To: Win-Lose-Draw who wrote (20136)12/14/2002 9:51:04 PM
From: Moominoid  Respond to of 30712
 
Message #20136 from Win-Lose-Draw at Dec 14, 2002 8:05 PM
imo it will be worse in the US than in japan for the simple reason that japanese citizenry had actual savings. "we" have none. no cushion, no way to dampen the oscillations.

it's going to be a rough decade ahead...


All the "cushions" in Japan are what is prolonging the process there. Bit like the airlines in the US keep going in and out of Chapter 11....

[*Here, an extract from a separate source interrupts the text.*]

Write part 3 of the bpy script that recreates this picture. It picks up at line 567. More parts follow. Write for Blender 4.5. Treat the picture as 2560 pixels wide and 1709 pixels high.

To: Win-Lose-Draw who wrote (20136)12/15/2002 12:13:12 AM
From: t2  Read Replies (2) | Respond to of 30712
 
it will be worse in the US than in japan for the simple reason that japanese citizenry had actual savings. "we" have none. no cushion, no way to dampen the oscillations.
it's going to be a rough decade ahead...


I am starting to doubt that the US is going to be like Japan. Sure the savings rate is low but there is a key difference.
That is, the US is the big importer of the world's goods while Japan was an exporter when its troubles began.

So an export oriented economy with a strong industrial base has less ammunition to turn itself around. No such thing as "export tariffs".
However, the US can easily start import tariffs on strategic industries when and if it deems necessary. We just won't get deflation; it would be inflation, imho. Tariffs used in the steel industry and can select others if more jobs start disappearing (can use the anti-dumping law).
So much of the world is dependent on exporting to the US and not the other way around. That makes all the difference in the work as the Japanese probably realize.

Not saying it can't be worse than Japan but there seems to be key differences.